▸ **Collected material**:
........

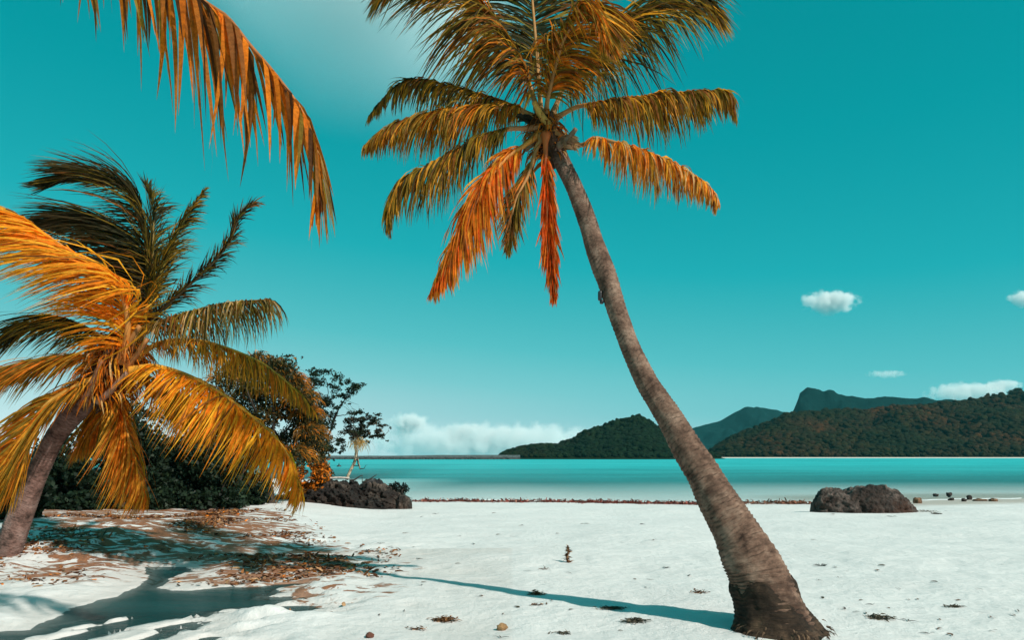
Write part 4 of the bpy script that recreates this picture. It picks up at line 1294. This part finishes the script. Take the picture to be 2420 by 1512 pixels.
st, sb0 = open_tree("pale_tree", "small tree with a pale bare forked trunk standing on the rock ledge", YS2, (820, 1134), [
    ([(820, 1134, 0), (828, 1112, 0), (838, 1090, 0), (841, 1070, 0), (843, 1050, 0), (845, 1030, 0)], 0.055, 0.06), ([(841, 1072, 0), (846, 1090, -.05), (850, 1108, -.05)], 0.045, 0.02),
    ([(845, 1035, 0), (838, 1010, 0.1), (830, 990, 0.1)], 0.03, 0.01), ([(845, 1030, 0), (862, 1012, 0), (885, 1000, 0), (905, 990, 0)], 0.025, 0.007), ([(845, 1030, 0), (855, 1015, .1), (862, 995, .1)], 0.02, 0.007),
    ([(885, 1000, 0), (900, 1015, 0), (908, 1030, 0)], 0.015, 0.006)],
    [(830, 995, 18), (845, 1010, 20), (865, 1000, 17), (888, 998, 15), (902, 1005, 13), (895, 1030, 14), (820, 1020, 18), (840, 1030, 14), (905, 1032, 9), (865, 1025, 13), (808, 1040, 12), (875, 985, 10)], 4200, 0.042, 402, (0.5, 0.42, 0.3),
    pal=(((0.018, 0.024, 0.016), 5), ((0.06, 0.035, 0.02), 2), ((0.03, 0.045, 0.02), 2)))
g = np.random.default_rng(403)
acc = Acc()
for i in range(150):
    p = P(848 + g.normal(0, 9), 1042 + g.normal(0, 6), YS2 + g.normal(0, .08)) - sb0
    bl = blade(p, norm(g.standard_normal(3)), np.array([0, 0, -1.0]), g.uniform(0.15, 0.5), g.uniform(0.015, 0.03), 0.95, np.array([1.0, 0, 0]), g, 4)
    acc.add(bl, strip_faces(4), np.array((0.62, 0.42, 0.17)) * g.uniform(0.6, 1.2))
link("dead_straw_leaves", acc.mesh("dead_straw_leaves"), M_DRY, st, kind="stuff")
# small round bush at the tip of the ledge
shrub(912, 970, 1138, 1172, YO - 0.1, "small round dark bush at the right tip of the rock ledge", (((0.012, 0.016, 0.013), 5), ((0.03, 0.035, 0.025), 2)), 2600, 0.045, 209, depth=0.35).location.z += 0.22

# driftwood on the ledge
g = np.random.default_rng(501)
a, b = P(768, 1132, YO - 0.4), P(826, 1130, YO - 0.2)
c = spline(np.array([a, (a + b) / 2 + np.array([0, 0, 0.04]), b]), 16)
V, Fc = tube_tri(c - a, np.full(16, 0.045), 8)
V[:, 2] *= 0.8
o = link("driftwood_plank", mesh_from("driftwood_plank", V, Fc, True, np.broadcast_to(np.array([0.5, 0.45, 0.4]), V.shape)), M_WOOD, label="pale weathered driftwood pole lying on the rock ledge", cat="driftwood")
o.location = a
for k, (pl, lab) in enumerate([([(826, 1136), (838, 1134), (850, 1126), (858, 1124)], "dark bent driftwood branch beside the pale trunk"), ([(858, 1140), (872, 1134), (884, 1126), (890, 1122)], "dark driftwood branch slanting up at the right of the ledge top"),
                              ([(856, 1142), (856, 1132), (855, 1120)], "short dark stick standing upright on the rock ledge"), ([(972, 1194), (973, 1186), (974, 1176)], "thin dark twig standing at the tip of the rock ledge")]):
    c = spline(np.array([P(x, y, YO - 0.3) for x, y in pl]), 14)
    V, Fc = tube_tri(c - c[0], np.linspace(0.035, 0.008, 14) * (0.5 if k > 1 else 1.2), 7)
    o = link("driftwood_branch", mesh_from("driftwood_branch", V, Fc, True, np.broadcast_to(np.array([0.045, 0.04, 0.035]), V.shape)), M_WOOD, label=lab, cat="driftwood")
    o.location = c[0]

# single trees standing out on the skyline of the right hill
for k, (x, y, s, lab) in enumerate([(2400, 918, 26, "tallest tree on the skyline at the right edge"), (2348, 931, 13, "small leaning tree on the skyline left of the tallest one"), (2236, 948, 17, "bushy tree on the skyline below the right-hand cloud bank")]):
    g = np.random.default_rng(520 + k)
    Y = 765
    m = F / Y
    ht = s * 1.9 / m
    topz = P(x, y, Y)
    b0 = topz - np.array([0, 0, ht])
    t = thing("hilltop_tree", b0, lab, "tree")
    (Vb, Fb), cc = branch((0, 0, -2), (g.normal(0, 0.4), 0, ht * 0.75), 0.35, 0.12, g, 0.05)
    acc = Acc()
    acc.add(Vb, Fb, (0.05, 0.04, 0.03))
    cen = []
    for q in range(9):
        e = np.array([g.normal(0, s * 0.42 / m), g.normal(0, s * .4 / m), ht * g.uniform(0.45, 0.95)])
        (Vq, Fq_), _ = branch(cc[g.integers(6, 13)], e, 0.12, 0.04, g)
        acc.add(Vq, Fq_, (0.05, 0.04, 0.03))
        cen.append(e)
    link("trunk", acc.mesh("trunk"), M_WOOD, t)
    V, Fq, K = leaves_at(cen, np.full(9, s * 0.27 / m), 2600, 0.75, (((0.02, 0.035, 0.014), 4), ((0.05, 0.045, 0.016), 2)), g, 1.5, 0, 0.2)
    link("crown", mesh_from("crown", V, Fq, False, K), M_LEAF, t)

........

▸ **What you need to do**: Every line above should be returned exactly; the pictures stay out.

▸ **Response below**:
Write part 4 of the bpy script that recreates this picture. It picks up at line 1294. This part finishes the script. Take the picture to be 2420 by 1512 pixels.
st, sb0 = open_tree("pale_tree", "small tree with a pale bare forked trunk standing on the rock ledge", YS2, (820, 1134), [
    ([(820, 1134, 0), (828, 1112, 0), (838, 1090, 0), (841, 1070, 0), (843, 1050, 0), (845, 1030, 0)], 0.055, 0.06), ([(841, 1072, 0), (846, 1090, -.05), (850, 1108, -.05)], 0.045, 0.02),
    ([(845, 1035, 0), (838, 1010, 0.1), (830, 990, 0.1)], 0.03, 0.01), ([(845, 1030, 0), (862, 1012, 0), (885, 1000, 0), (905, 990, 0)], 0.025, 0.007), ([(845, 1030, 0), (855, 1015, .1), (862, 995, .1)], 0.02, 0.007),
    ([(885, 1000, 0), (900, 1015, 0), (908, 1030, 0)], 0.015, 0.006)],
    [(830, 995, 18), (845, 1010, 20), (865, 1000, 17), (888, 998, 15), (902, 1005, 13), (895, 1030, 14), (820, 1020, 18), (840, 1030, 14), (905, 1032, 9), (865, 1025, 13), (808, 1040, 12), (875, 985, 10)], 4200, 0.042, 402, (0.5, 0.42, 0.3),
    pal=(((0.018, 0.024, 0.016), 5), ((0.06, 0.035, 0.02), 2), ((0.03, 0.045, 0.02), 2)))
g = np.random.default_rng(403)
acc = Acc()
for i in range(150):
    p = P(848 + g.normal(0, 9), 1042 + g.normal(0, 6), YS2 + g.normal(0, .08)) - sb0
    bl = blade(p, norm(g.standard_normal(3)), np.array([0, 0, -1.0]), g.uniform(0.15, 0.5), g.uniform(0.015, 0.03), 0.95, np.array([1.0, 0, 0]), g, 4)
    acc.add(bl, strip_faces(4), np.array((0.62, 0.42, 0.17)) * g.uniform(0.6, 1.2))
link("dead_straw_leaves", acc.mesh("dead_straw_leaves"), M_DRY, st, kind="stuff")
# small round bush at the tip of the ledge
shrub(912, 970, 1138, 1172, YO - 0.1, "small round dark bush at the right tip of the rock ledge", (((0.012, 0.016, 0.013), 5), ((0.03, 0.035, 0.025), 2)), 2600, 0.045, 209, depth=0.35).location.z += 0.22

# driftwood on the ledge
g = np.random.default_rng(501)
a, b = P(768, 1132, YO - 0.4), P(826, 1130, YO - 0.2)
c = spline(np.array([a, (a + b) / 2 + np.array([0, 0, 0.04]), b]), 16)
V, Fc = tube_tri(c - a, np.full(16, 0.045), 8)
V[:, 2] *= 0.8
o = link("driftwood_plank", mesh_from("driftwood_plank", V, Fc, True, np.broadcast_to(np.array([0.5, 0.45, 0.4]), V.shape)), M_WOOD, label="pale weathered driftwood pole lying on the rock ledge", cat="driftwood")
o.location = a
for k, (pl, lab) in enumerate([([(826, 1136), (838, 1134), (850, 1126), (858, 1124)], "dark bent driftwood branch beside the pale trunk"), ([(858, 1140), (872, 1134), (884, 1126), (890, 1122)], "dark driftwood branch slanting up at the right of the ledge top"),
                              ([(856, 1142), (856, 1132), (855, 1120)], "short dark stick standing upright on the rock ledge"), ([(972, 1194), (973, 1186), (974, 1176)], "thin dark twig standing at the tip of the rock ledge")]):
    c = spline(np.array([P(x, y, YO - 0.3) for x, y in pl]), 14)
    V, Fc = tube_tri(c - c[0], np.linspace(0.035, 0.008, 14) * (0.5 if k > 1 else 1.2), 7)
    o = link("driftwood_branch", mesh_from("driftwood_branch", V, Fc, True, np.broadcast_to(np.array([0.045, 0.04, 0.035]), V.shape)), M_WOOD, label=lab, cat="driftwood")
    o.location = c[0]

# single trees standing out on the skyline of the right hill
for k, (x, y, s, lab) in enumerate([(2400, 918, 26, "tallest tree on the skyline at the right edge"), (2348, 931, 13, "small leaning tree on the skyline left of the tallest one"), (2236, 948, 17, "bushy tree on the skyline below the right-hand cloud bank")]):
    g = np.random.default_rng(520 + k)
    Y = 765
    m = F / Y
    ht = s * 1.9 / m
    topz = P(x, y, Y)
    b0 = topz - np.array([0, 0, ht])
    t = thing("hilltop_tree", b0, lab, "tree")
    (Vb, Fb), cc = branch((0, 0, -2), (g.normal(0, 0.4), 0, ht * 0.75), 0.35, 0.12, g, 0.05)
    acc = Acc()
    acc.add(Vb, Fb, (0.05, 0.04, 0.03))
    cen = []
    for q in range(9):
        e = np.array([g.normal(0, s * 0.42 / m), g.normal(0, s * .4 / m), ht * g.uniform(0.45, 0.95)])
        (Vq, Fq_), _ = branch(cc[g.integers(6, 13)], e, 0.12, 0.04, g)
        acc.add(Vq, Fq_, (0.05, 0.04, 0.03))
        cen.append(e)
    link("trunk", acc.mesh("trunk"), M_WOOD, t)
    V, Fq, K = leaves_at(cen, np.full(9, s * 0.27 / m), 2600, 0.75, (((0.02, 0.035, 0.014), 4), ((0.05, 0.045, 0.016), 2)), g, 1.5, 0, 0.2)
    link("crown", mesh_from("crown", V, Fq, False, K), M_LEAF, t)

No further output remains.